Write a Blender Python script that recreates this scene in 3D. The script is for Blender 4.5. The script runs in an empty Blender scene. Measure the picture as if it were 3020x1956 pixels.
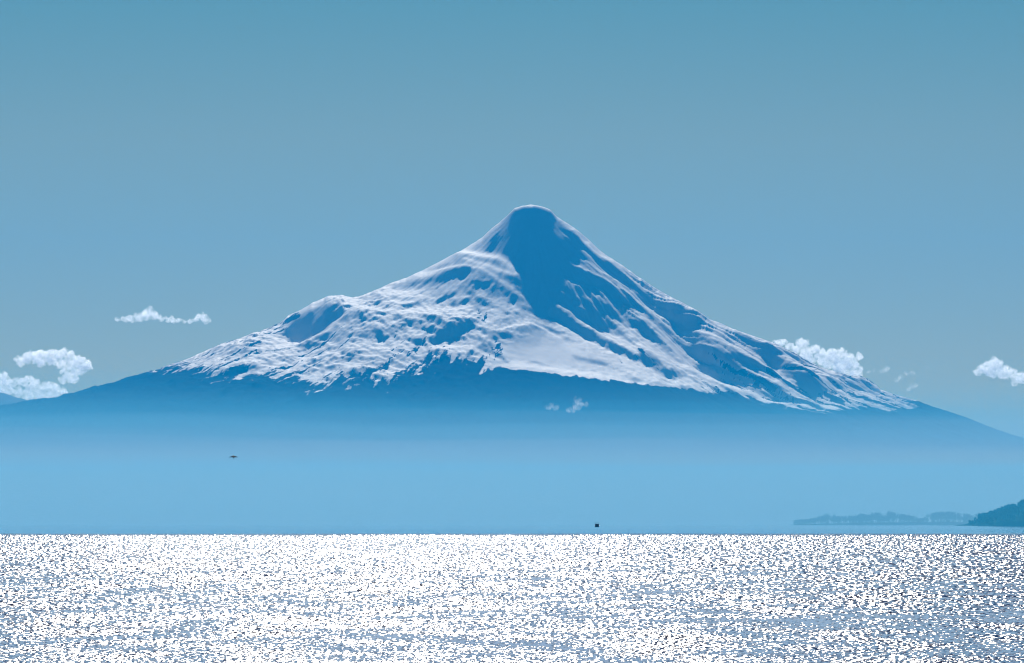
import bpy, bmesh, math, random
import numpy as np
from mathutils import Vector, Matrix, noise as mnoise

# ------------------------------------------------------------------ camera, light, exposure
SC = bpy.context.scene
COL = SC.collection
F = 16158.0                 # focal length in photograph pixels (3020 px wide)
CX, HZ = 1510.0, 1546.0     # picture centre column and the row of the horizon
CAMH = 4.0
cam_d = bpy.data.cameras.new("camera")
cam = bpy.data.objects.new("camera", cam_d)
COL.objects.link(cam)
cam.location = (0, 0, CAMH)
cam.rotation_euler = (math.radians(90), 0, 0)
cam_d.sensor_width = 36.0
cam_d.lens = 36.0 * F / 3020.0
cam_d.shift_y = (HZ - 978.0) / 3020.0
cam_d.clip_start = 1.0
cam_d.clip_end = 400000.0
SC.camera = cam

SUN_EL, SUN_AZ = 36.0, -1.35       # degrees; azimuth measured from +Y, negative = left
sun_d = bpy.data.lights.new("sun", 'SUN')
sun_d.energy = 4.0
sun_d.angle = math.radians(0.5)
sun_d.color = (1.0, 0.93, 0.83)
sun = bpy.data.objects.new("sun", sun_d)
COL.objects.link(sun)
e, a = math.radians(SUN_EL), math.radians(SUN_AZ)
SUN = Vector((math.sin(a) * math.cos(e), math.cos(a) * math.cos(e), math.sin(e)))
sun.rotation_euler = SUN.to_track_quat('Z', 'Y').to_euler()
sun.location = SUN * 3000

W = bpy.data.worlds.new("World")
SC.world = W
W.use_nodes = True
nt = W.node_tree
bg = nt.nodes["Background"]
sky = nt.nodes.new("ShaderNodeTexSky")
sky.sky_type = 'NISHITA'
sky.sun_disc = False
sky.sun_elevation = e
sky.sun_rotation = a
sky.air_density = 0.2
sky.dust_density = 0.14
sky.ozone_density = 2.0
SKYTINT = (0.68, 0.66, 0.27)
mx = nt.nodes.new("ShaderNodeMix"); mx.data_type = 'RGBA'; mx.blend_type = 'MULTIPLY'
mx.inputs[0].default_value = 1.0
tcw = nt.nodes.new("ShaderNodeTexCoord"); spw = nt.nodes.new("ShaderNodeSeparateXYZ")
nt.links.new(tcw.outputs["Generated"], spw.inputs[0])
tintr = nt.nodes.new("ShaderNodeValToRGB"); cre = tintr.color_ramp.elements   # clear air above, dustier air low down
cre[0].position = 0.0; cre[0].color = (.86, .58, .17, 1)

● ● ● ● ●

• _Problem to work on_: Find every line that has "picture" in it, then return those lines.

• _Answer below_:
Write a Blender Python script that recreates this scene in 3D. The script is for Blender 4.5. The script runs in an empty Blender scene. Measure the picture as if it were 3020x1956 pixels.
CX, HZ = 1510.0, 1546.0     # picture centre column and the row of the horizon